#### Task prompt:
Go through the data below and copy it exactly, skipping every picture.

#### Data shown:
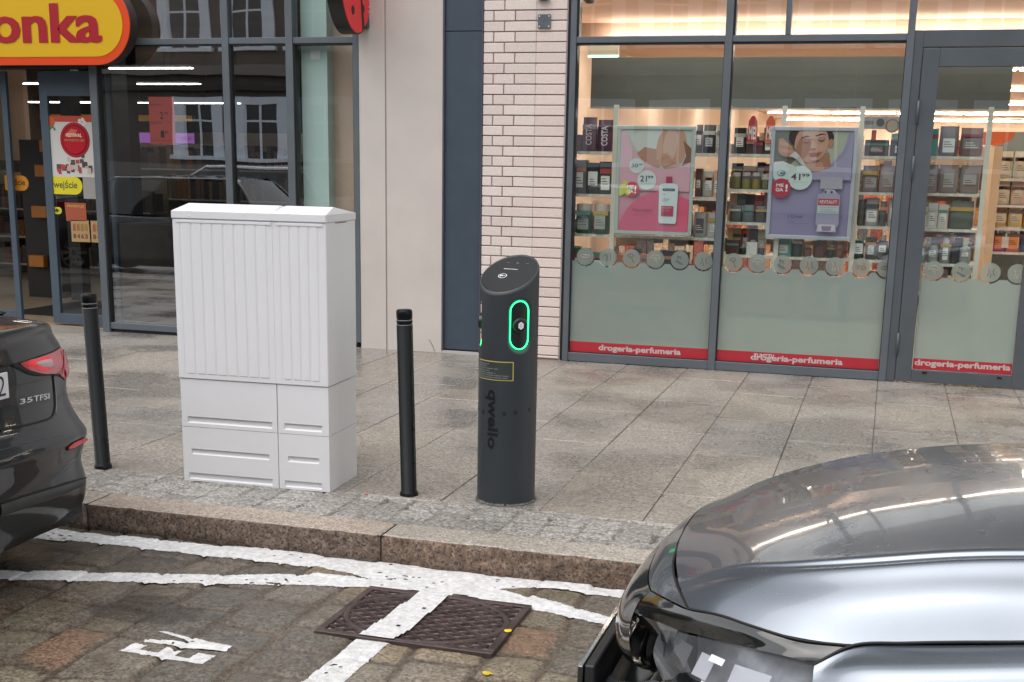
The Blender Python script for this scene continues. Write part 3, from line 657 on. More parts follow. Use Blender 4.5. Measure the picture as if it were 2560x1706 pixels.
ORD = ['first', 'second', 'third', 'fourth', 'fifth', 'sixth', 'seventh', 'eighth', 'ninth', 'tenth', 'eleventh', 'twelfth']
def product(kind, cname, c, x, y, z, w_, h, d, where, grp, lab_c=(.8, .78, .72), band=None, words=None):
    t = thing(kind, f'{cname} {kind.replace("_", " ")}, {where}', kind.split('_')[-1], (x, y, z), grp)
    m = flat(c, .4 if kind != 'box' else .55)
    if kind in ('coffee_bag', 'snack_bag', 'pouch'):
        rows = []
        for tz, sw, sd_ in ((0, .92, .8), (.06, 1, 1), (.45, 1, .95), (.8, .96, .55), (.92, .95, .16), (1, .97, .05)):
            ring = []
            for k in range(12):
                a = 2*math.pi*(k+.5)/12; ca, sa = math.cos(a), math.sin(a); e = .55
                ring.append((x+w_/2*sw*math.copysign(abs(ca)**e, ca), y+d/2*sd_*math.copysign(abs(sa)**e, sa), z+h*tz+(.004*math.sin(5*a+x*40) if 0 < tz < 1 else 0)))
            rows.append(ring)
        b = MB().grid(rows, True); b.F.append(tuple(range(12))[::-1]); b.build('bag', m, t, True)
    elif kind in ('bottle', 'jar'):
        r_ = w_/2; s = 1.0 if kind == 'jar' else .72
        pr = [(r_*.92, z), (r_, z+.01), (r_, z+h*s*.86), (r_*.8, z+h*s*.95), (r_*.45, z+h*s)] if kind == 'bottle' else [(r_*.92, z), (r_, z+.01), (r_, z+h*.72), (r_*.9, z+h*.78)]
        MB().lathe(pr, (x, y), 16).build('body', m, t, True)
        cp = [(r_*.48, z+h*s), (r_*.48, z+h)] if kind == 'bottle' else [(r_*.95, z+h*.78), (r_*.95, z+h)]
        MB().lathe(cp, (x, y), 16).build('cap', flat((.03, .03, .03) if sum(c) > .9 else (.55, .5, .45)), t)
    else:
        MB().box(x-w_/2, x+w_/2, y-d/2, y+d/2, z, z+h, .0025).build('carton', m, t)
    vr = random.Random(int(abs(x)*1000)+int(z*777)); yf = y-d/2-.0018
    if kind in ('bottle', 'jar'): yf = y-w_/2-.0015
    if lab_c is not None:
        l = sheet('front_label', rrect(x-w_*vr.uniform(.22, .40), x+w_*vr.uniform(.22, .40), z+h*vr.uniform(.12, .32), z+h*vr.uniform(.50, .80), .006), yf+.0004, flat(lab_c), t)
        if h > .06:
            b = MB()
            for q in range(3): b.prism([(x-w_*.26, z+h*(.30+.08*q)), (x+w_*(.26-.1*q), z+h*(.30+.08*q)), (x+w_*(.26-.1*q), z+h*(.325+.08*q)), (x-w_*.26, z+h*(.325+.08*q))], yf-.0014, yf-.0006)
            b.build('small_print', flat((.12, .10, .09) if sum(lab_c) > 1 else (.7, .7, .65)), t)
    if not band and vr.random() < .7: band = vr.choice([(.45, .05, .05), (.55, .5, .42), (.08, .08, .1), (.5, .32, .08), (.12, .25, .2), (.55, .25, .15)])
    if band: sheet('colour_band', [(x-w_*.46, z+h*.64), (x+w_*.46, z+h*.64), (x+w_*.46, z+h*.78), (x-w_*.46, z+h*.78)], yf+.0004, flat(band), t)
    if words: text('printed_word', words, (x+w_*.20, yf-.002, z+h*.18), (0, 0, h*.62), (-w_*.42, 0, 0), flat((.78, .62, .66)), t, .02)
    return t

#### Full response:
The Blender Python script for this scene continues. Write part 3, from line 657 on. More parts follow. Use Blender 4.5. Measure the picture as if it were 2560x1706 pixels.
ORD = ['first', 'second', 'third', 'fourth', 'fifth', 'sixth', 'seventh', 'eighth', 'ninth', 'tenth', 'eleventh', 'twelfth']
def product(kind, cname, c, x, y, z, w_, h, d, where, grp, lab_c=(.8, .78, .72), band=None, words=None):
    t = thing(kind, f'{cname} {kind.replace("_", " ")}, {where}', kind.split('_')[-1], (x, y, z), grp)
    m = flat(c, .4 if kind != 'box' else .55)
    if kind in ('coffee_bag', 'snack_bag', 'pouch'):
        rows = []
        for tz, sw, sd_ in ((0, .92, .8), (.06, 1, 1), (.45, 1, .95), (.8, .96, .55), (.92, .95, .16), (1, .97, .05)):
            ring = []
            for k in range(12):
                a = 2*math.pi*(k+.5)/12; ca, sa = math.cos(a), math.sin(a); e = .55
                ring.append((x+w_/2*sw*math.copysign(abs(ca)**e, ca), y+d/2*sd_*math.copysign(abs(sa)**e, sa), z+h*tz+(.004*math.sin(5*a+x*40) if 0 < tz < 1 else 0)))
            rows.append(ring)
        b = MB().grid(rows, True); b.F.append(tuple(range(12))[::-1]); b.build('bag', m, t, True)
    elif kind in ('bottle', 'jar'):
        r_ = w_/2; s = 1.0 if kind == 'jar' else .72
        pr = [(r_*.92, z), (r_, z+.01), (r_, z+h*s*.86), (r_*.8, z+h*s*.95), (r_*.45, z+h*s)] if kind == 'bottle' else [(r_*.92, z), (r_, z+.01), (r_, z+h*.72), (r_*.9, z+h*.78)]
        MB().lathe(pr, (x, y), 16).build('body', m, t, True)
        cp = [(r_*.48, z+h*s), (r_*.48, z+h)] if kind == 'bottle' else [(r_*.95, z+h*.78), (r_*.95, z+h)]
        MB().lathe(cp, (x, y), 16).build('cap', flat((.03, .03, .03) if sum(c) > .9 else (.55, .5, .45)), t)
    else:
        MB().box(x-w_/2, x+w_/2, y-d/2, y+d/2, z, z+h, .0025).build('carton', m, t)
    vr = random.Random(int(abs(x)*1000)+int(z*777)); yf = y-d/2-.0018
    if kind in ('bottle', 'jar'): yf = y-w_/2-.0015
    if lab_c is not None:
        l = sheet('front_label', rrect(x-w_*vr.uniform(.22, .40), x+w_*vr.uniform(.22, .40), z+h*vr.uniform(.12, .32), z+h*vr.uniform(.50, .80), .006), yf+.0004, flat(lab_c), t)
        if h > .06:
            b = MB()
            for q in range(3): b.prism([(x-w_*.26, z+h*(.30+.08*q)), (x+w_*(.26-.1*q), z+h*(.30+.08*q)), (x+w_*(.26-.1*q), z+h*(.325+.08*q)), (x-w_*.26, z+h*(.325+.08*q))], yf-.0014, yf-.0006)
            b.build('small_print', flat((.12, .10, .09) if sum(lab_c) > 1 else (.7, .7, .65)), t)
    if not band and vr.random() < .7: band = vr.choice([(.45, .05, .05), (.55, .5, .42), (.08, .08, .1), (.5, .32, .08), (.12, .25, .2), (.55, .25, .15)])
    if band: sheet('colour_band', [(x-w_*.46, z+h*.64), (x+w_*.46, z+h*.64), (x+w_*.46, z+h*.78), (x-w_*.46, z+h*.78)], yf+.0004, flat(band), t)
    if words: text('printed_word', words, (x+w_*.20, yf-.002, z+h*.18), (0, 0, h*.62), (-w_*.42, 0, 0), flat((.78, .62, .66)), t, .02)
    return t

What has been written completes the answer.